Over the last 20 years residents in many parts of Dallas have come to rely upon federal money to help maintain their communities. Federal money has been distributed to organizations such as the Ferguson Road Initiative in Dallas to help support groups like Crime Watch as well as to finance graffiti clean ups, and drug education programs. Money was also used to fight crime through paying for increased police staffing and patrols and to maintain city services that would otherwise suffer for lack of funds. The "Weed and Seed" grants, as they are known, are intended to help weed out drugs and crime and seed the communities with services and projects to foster the bloom of revitalization. The results have been mixed. Many communities have seen a drop in crime and a rise in property values (not always a blessing). Others have not.

The Weed and Seed program was enacted under President George H.W. Bush to revitalize communities through five year grants distributed to foster development and improve services. Some communities are already under their fourth five year grant. For 20 years communities like Far East Dallas have been weeding and seeding. They have pulled roots and tilled the soil. But they still rely on the government to provide the fertilizer and the seeds.

The Weed and Seed program is facing dissolution. Money is tight in Washington and a few corners are being cut.

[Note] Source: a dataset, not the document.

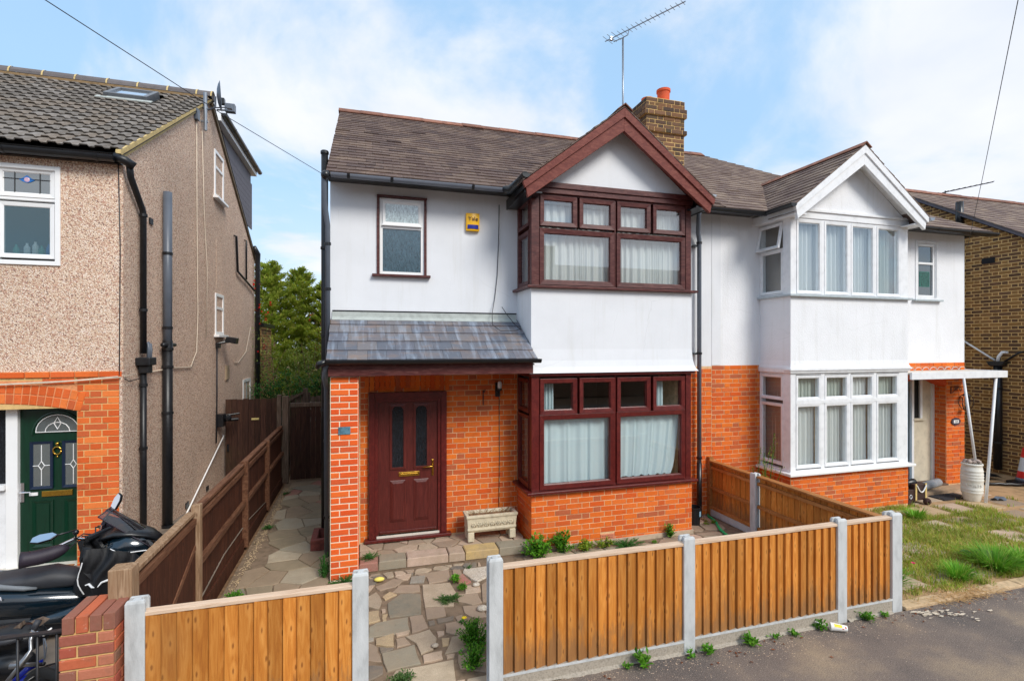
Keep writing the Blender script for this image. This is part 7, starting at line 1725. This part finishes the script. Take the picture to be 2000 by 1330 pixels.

The Weed and Seed program is in one of those corners. In Dallas, of Ferguson Road Initiative's current annual budget of $400,000, $156,000 is from Washington. By many accounts, the Ferguson Road Initiative has done well, just not well enough to make itself irrelevant. Without continued federal funding it will have to cut programs and, even worse, lay people off.

Alice Zaccarello, the executive Director of the Ferguson Road Initiative claims the cuts will impact all of Dallas, not just her neighborhood. "I don't think the general population realizes that when Weed and Seed can reduce crime in high-crime areas, then every other area in the city of Dallas benefits." That might be true under the casuistry that what benefits one benefits all. But in reality of the hundreds of square miles that make up the City of Dallas a drop in crime or up tic in property values in Fergsun Road will be unnoticed.

When groups like the Ferguson Road Initiative in Far East Dallas need federal funds to stay afloat it is a sign that the nation has become overly dependent upon the federal government. This is in part a result of short sighted thinking on the part of the federal and local government. They tend to think in terms of simple dollars and conflate money with results. It is also a result of calculation on the part of many in Washington to bring more and more economic and political activity under the purview of Washington. Federal money is often a snare designed to entrap state and local governments and bring them further into reliance upon Washington.

The Ferguson Road Initiative needs federal money. A lot of people need federal money. The Founding Fathers would be astounded to find that in only a little under 250 years, states and cities have become so enfeebled that they cannot operate without federal support.